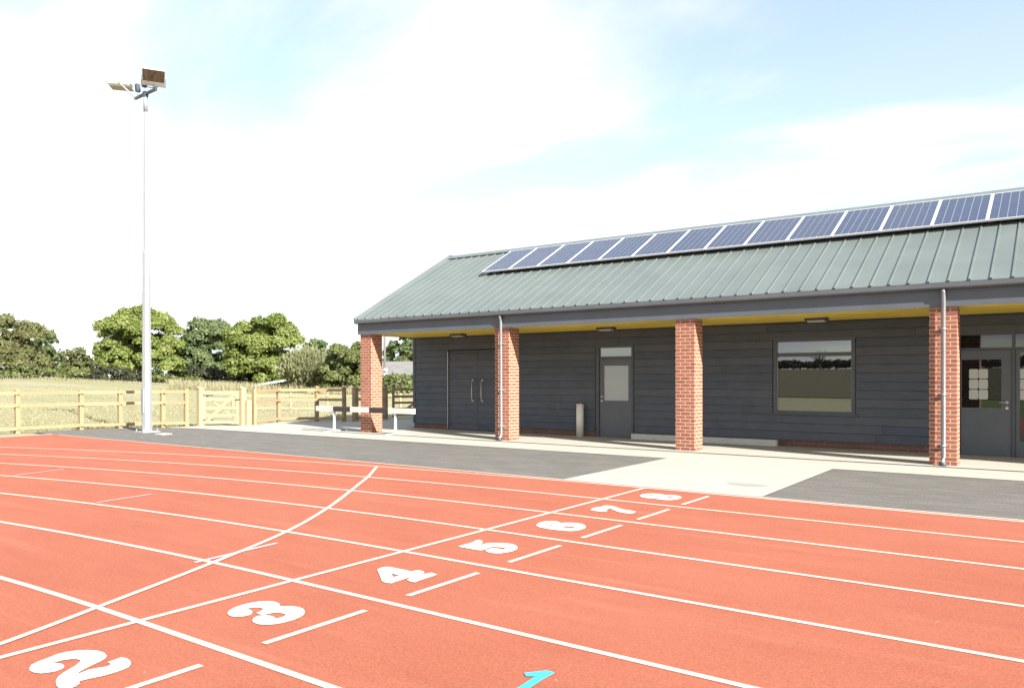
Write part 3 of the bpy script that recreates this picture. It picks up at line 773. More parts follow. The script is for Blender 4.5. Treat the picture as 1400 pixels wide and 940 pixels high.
# ------------------------------------------------------------------ floodlight mast
mx, my = -16.83, 11.86; OFF = Vector((-.21, .12, .08))
t = thing('floodlight_mast', 'tall white floodlight mast with two lamps standing on the asphalt by the fence', 'floodlight', (mx, my, 0))
q = MB(); q.box(mx-.26, mx+.26, my-.26, my+.26, .0, .03)
for sx in (-.2, .2):
    for sy in (-.2, .2): q.tube([(mx+sx, my+sy, .03), (mx+sx, my+sy, .09)], .018, 8)
q.build('base_plate', M['galv'], t)
q = MB(); q.tube([(mx, my, .03), (mx, my, 5.15)], [.142, .104], 8, smooth=False); q.tube([(mx, my, 5.15), (mx, my, 5.24)], [.108, .092], 8, smooth=False)
q.build('lower_shaft', M['mast'], t)
q = MB(); q.tube([(mx, my, 5.24), (mx, my, 9.25)], [.074, .045], 8, smooth=False); q.tube([(mx, my, 9.25), (mx, my, 9.74)], .054, 14)
q.build('upper_shaft', M['mast'], t)
q = MB(); q.box(mx-.06, mx+.06, my-.147, my-.10, .55, 1.25); 
q.build('service_door', M['mast'], t)
arm = Vector((1.207, -.044, 0)); A0 = Vector((mx, my, 9.765))
q = MB(); q.bar(A0-arm*.5, A0+arm*.5, .065, .065); q.bar(A0+Vector((0, 0, -.09)), A0+Vector((0, 0, .06)), .115, .115, up=(1, 0, 0))
q.build('cross_arm', M['steel_dark'], t)
def floodlight(c, yaw, tilt, label):
    """asymmetric floodlight: glass faces along yaw, tipped down by tilt"""
    fz = Matrix.Rotation(yaw, 3, 'Z') @ Matrix.Rotation(tilt, 3, 'X')      # local -Y = glass direction
    R_ = lambda x, y, z: c + fz @ Vector((x, y, z))
    W_, H_ = .30, .235
    q = MB()
    G_ = .17                                                        # gear tray beyond the glass
    fr_ = [(-W_, 0, -H_-G_), (W_, 0, -H_-G_), (W_, 0, H_), (-W_, 0, H_)]
    bk = [(-W_*.85, .17, -H_-G_*.8), (W_*.85, .17, -H_-G_*.8), (W_*.85, .12, H_*.8), (-W_*.85, .12, H_*.8)]
    fp = [R_(*p) for p in fr_]; bp_ = [R_(*p) for p in bk]; fm = [R_(p[0], .05, p[2]) for p in fr_]
    for A, B in ((fp, fm), (fm, bp_)):
        for k in range(4): q.face([A[k], B[k], B[(k+1) % 4], A[(k+1) % 4]])
    q.face(bp_[::-1])
    i_ = .02
    ip = [R_(sx*(W_-i_), 0, z_) for sx, z_ in ((-1, -H_), (1, -H_), (1, H_-i_), (-1, H_-i_))]
    for k in range(4): q.face([fp[k], fp[(k+1) % 4], ip[(k+1) % 4], ip[k]])
    o = q.build('lamp_housing', M['housing'], t)
    o['label'] = label
    q = MB(); q.face([p + fz @ Vector((0, .006, 0)) for p in ip]); sub(q, 'lamp_glass', M['glass_lamp'], o)
    return o, R_
def yoke(o, R_, foot):
    q = MB(); e = -.235-.17-.05
    for sx in (-1, 1): q.bar(R_(sx*.315, .05, -.10), R_(sx*.315, .05, e), .012, .045, up=(0, 0, 1))
    q.bar(R_(-.315, .05, e), R_(.315, .05, e), .04, .012)
    q.bar(R_(0, .05, e), foot, .035, .035, up=(1, 0, 0))
    sub(q, 'yoke', M['galv'], o)
o, R_ = floodlight(OFF + Vector((-16.04, 11.656, 10.05)), math.radians(61), math.radians(66), 'floodlight facing the track, right end of the arm'); yoke(o, R_, A0+arm*.47)
o, R_ = floodlight(OFF + Vector((-17.565, 11.55, 9.99)), math.radians(231), math.radians(86), 'floodlight tipped down, left end of the arm'); yoke(o, R_, A0-arm*.47)
for p, sg in ((A0-arm*.36+Vector((0, 0, .27)), 1), (A0-arm*.02+Vector((-.03, 0, .32)), 1)):
    q = MB(); q.bar(p+Vector((0, 0, -.11)), p+Vector((-.03, 0, .11)), .09, .12, up=(0, 1, 0)); q.build('ballast_box', M['steel_dark'], t)
q = MB(); q.bar(A0-arm*.02+Vector((0, 0, .22)), A0+arm*.34+Vector((0, 0, .08)), .022, .022); q.bar(A0+arm*.34+Vector((0, 0, .08)), A0+arm*.5+Vector((.1, 0, .04)), .022, .022); q.build('bracket', M['steel_dark'], t)
q = MB(); q.box(-15.78, -15.42, 11.5, 11.8, .001, .022)
o = q.build('inspection_cover', M['white_paint'], None, (-15.6, 11.65, 0)); tag(o, 'small flat white cover lying on the asphalt beside the mast foot', 'cover')

# ------------------------------------------------------------------ fences and gates
def post(mb, p, h, w=.11, cap=None, tint=.4, z0=-.1):
    mb.box(p[0]-w/2, p[0]+w/2, p[1]-w/2, p[1]+w/2, z0, h, tint)
    if cap == 'weather':
        mb.obox((p[0], p[1], h+.015), (w/2+.012, 0, 0), (0, w/2+.012, 0), (0, 0, .015), tint); mb.tube([(p[0], p[1], h+.03), (p[0], p[1], h+.07)], [w*.66, w*.2], 4, True, tint, False)
def rails(mb, p, q, zs, h=.088, off=None, tint=None, th=.038):
    p, q = Vector((*p, 0)), Vector((*q, 0)); d = (q-p).normalized(); s = d.cross(Vector((0, 0, 1)))
    off = .07 if off is None else off
    for z in zs:
        mb.bar(p+s*off+Vector((0, 0, z)), q+s*off+Vector((0, 0, z)), th, h, random.random() if tint is None else tint)
def pr_fence(label, pts, zs, hts=1.2, mat_='timber', caps=(), group=None, tops=None, gap=None, rail_h=.088, pw=.11, name='rail_fence'):
    c = Vector((sum(p[0] for p in pts)/len(pts), sum(p[1] for p in pts)/len(pts)))
    t = thing(name, label, 'fence', (c.x, c.y, 0), group)
    for i, p in enumerate(pts):
        q = MB(); post(q, p, hts + random.uniform(-.02, .03), pw, 'weather' if i in caps else None, random.random()*.7); q.build('post', M[mat_], t)
    for i, (p, q_) in enumerate(zip(pts, pts[1:])):
        for z in zs:
            q = MB(); rails(q, p, q_, [z + random.uniform(-.008, .008)], rail_h); q.build('rail', M[mat_], t)
    return t
FZ = (1.13, .78, .12)
pr_fence('new timber post and rail fence left of the gate, behind the floodlight mast', [(-19.95, 5.9), (-19.9, 7.75), (-19.80, 9.64), (-19.85, 11.44), (-19.22, 12.32), (-18.70, 13.42), (-18.2, 13.93)], FZ, 1.22)
gA, gB = (-18.17, 14.41), (-17.18, 15.30)
t = thing('timber_gate', 'small pale timber gate with diagonal brace, between two capped posts', 'gate', (gA[0], gA[1], 0))
for p in (gA, gB):
    q = MB(); post(q, p, 1.21, .17, 'weather', .2); q.build('gate_post', M['timber_pale'], t)
d = (Vector(gB)-Vector(gA)).normalized(); ga = Vector(gA)+d*.11; gb = Vector(gB)-d*.11; sN = Vector((d.y, -d.x))
def g3(s, z, off=0): p = ga + (gb-ga)*s + sN*off; return Vector((p.x, p.y, z))
for z in (1.08, .86, .58, .34, .12):
    q = MB(); q.bar(g3(.02, z), g3(.98, z), .03, .085 if z != 1.08 else .11, random.random()*.5, ); q.build('rail', M['timber_pale'], t)
for s_ in (.03, .97):
    q = MB(); q.bar(g3(s_, .06, .001), g3(s_, 1.14, .001), .05, .075, .3, up=(d.x, d.y, 0)); q.build('stile', M['timber_pale'], t)
q = MB(); q.bar(g3(.05, .10, .036), g3(.93, 1.08, .036), .03, .085, .1); q.build('brace', M['timber_pale'], t)
q = MB(); q.bar(g3(.05, 1.0, -.036), g3(.93, .2, -.036), .025, .05, .3); q.build('counter_brace', M['timber_pale'], t)
for z in (1.0, .2):
    q = MB(); q.bar(g3(-.04, z, .03), g3(.28, z, .03), .008, .04); q.build('hinge', M['steel_dark'], t)
q = MB(); q.bar(g3(.9, .86, .05), g3(1.06, .86, .05), .02, .03); q.build('latch', M['steel_dark'], t)
q = MB(); post(q, (-17.03, 15.40), .82, .16, None, .1); o = q.build('stub_post', M['timber_pale'], None, (-17.03, 15.40, 0)); tag(o, 'short square timber post standing right beside the small gate', 'post')
pr_fence('new timber fence between the small gate and the striped barrier', [(-17.12, 15.72), (-17.76, 17.18), (-16.99, 18.24), (-16.05, 18.68)], FZ, 1.2, caps=(2, 3))
pr_fence('shaded timber fence close behind the end brick pillar', [(-15.93, 19.1), (-15.95, 20.6)], FZ, 1.2, pw=.16, caps=(0,))
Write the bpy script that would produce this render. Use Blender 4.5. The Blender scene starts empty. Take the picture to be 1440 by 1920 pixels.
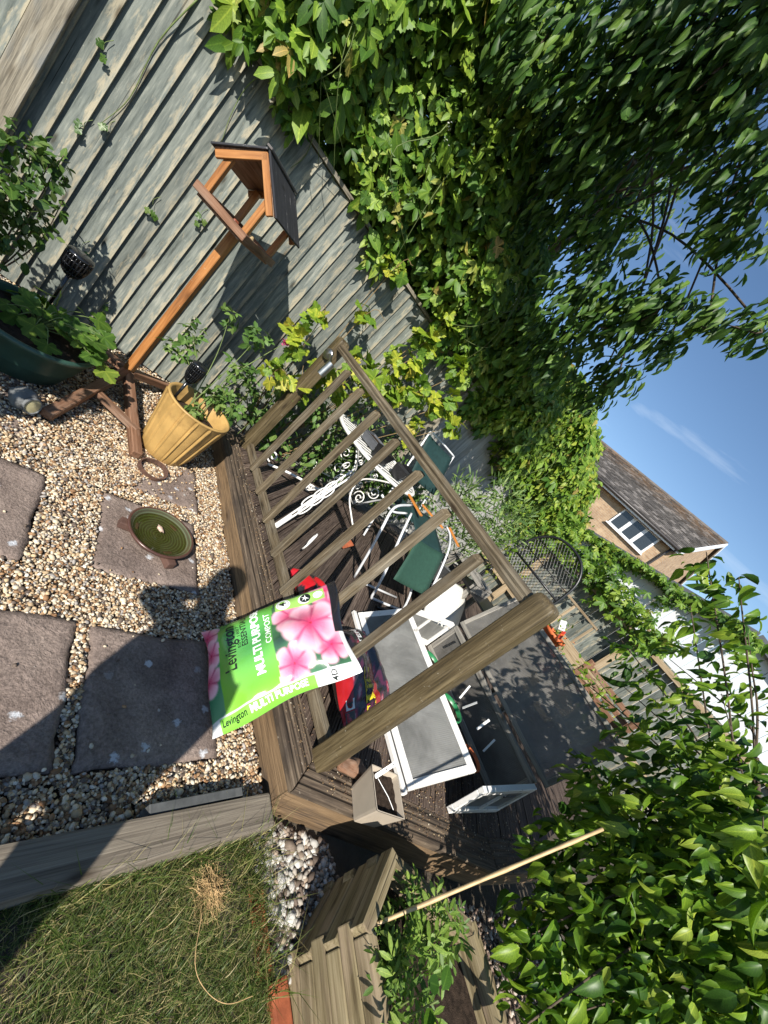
import bpy, bmesh, math, random
import numpy as np
from mathutils import Matrix, Vector
random.seed(7)
rng = np.random.default_rng(11)
sc = bpy.context.scene
COL = sc.collection
R = math.radians

# ------------------------------------------------------------------ camera, world, sun, exposure
YAW, PITCH, ROLL = R(41.2756), R(14.284), R(49.1587)
CAM = Vector((0, 0, 1.40))
_f = Vector((math.cos(YAW) * math.cos(PITCH), math.sin(YAW) * math.cos(PITCH), -math.sin(PITCH)))
_r = Vector((math.sin(YAW), -math.cos(YAW), 0))
_u = _r.cross(_f)
CR = math.cos(ROLL) * _r + math.sin(ROLL) * _u
CU = -math.sin(ROLL) * _r + math.cos(ROLL) * _u
cd = bpy.data.cameras.new('camera')
cam = bpy.data.objects.new('camera', cd)
COL.objects.link(cam)
m3 = Matrix((CR, CU, -_f)).transposed()
cam.matrix_world = Matrix.Translation(CAM) @ m3.to_4x4()
cd.sensor_fit = 'VERTICAL'
cd.sensor_height = 32
cd.lens = 32 * 720.8 / 1920
cd.clip_start = 0.02
cd.clip_end = 500
sc.camera = cam

SUN_AZ, SUN_EL = R(45.5), R(36)          # direction in which the light travels, and its elevation
sun_dir = Vector((math.cos(SUN_AZ) * math.cos(SUN_EL), math.sin(SUN_AZ) * math.cos(SUN_EL), -math.sin(SUN_EL)))
w = bpy.data.worlds.new('World')
sc.world = w
w.use_nodes = True
nt = w.node_tree
nt.nodes.clear()
def N(nt, t, **k):
    n = nt.nodes.new(t)
    for a, v in k.items():
        setattr(n, a, v)
    return n
wo = N(nt, 'ShaderNodeOutputWorld')
bg = N(nt, 'ShaderNodeBackground')
sky = N(nt, 'ShaderNodeTexSky')
sky.sky_type = 'NISHITA'
sky.sun_disc = False
sky.sun_elevation = SUN_EL
to_sun = -sun_dir
sky.sun_rotation = math.atan2(to_sun.x, to_sun.y)
sky.air_density = 1.0
sky.dust_density = 0.1
sky.ozone_density = 2.0
bg.inputs['Strength'].default_value = 0.094
# thin cirrus in the sky (streaks drawn out along one direction)
tc = N(nt, 'ShaderNodeTexCoord')
mp = N(nt, 'ShaderNodeMapping')
mp.inputs['Rotation'].default_value = (R(18), R(-12), R(22))
mp.inputs['Scale'].default_value = (1.6, 1.3, 7.0)
nz = N(nt, 'ShaderNodeTexNoise')
nz.inputs['Scale'].default_value = 1.35
nz.inputs['Detail'].default_value = 7
nz.inputs['Roughness'].default_value = 0.55
nz.inputs['Distortion'].default_value = 0.35
rp = N(nt, 'ShaderNodeValToRGB')
rp.color_ramp.elements[0].position = 0.56
rp.color_ramp.elements[0].color = (0, 0, 0, 1)
rp.color_ramp.elements[1].position = 0.84
rp.color_ramp.elements[1].color = (0.75, 0.75, 0.75, 1)
mx = N(nt, 'ShaderNodeMix', data_type='RGBA')
mx.inputs[7].default_value = (6.4, 7.2, 8.2, 1)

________

### Written exercise
Starting at the line that contains "Write the bpy" and stopping after the line that contains "R = math.radians", copy every line exactly. Leave any pictures behind.

### Output of the exercise
Write the bpy script that would produce this render. Use Blender 4.5. The Blender scene starts empty. Take the picture to be 1440 by 1920 pixels.
import bpy, bmesh, math, random
import numpy as np
from mathutils import Matrix, Vector
random.seed(7)
rng = np.random.default_rng(11)
sc = bpy.context.scene
COL = sc.collection
R = math.radians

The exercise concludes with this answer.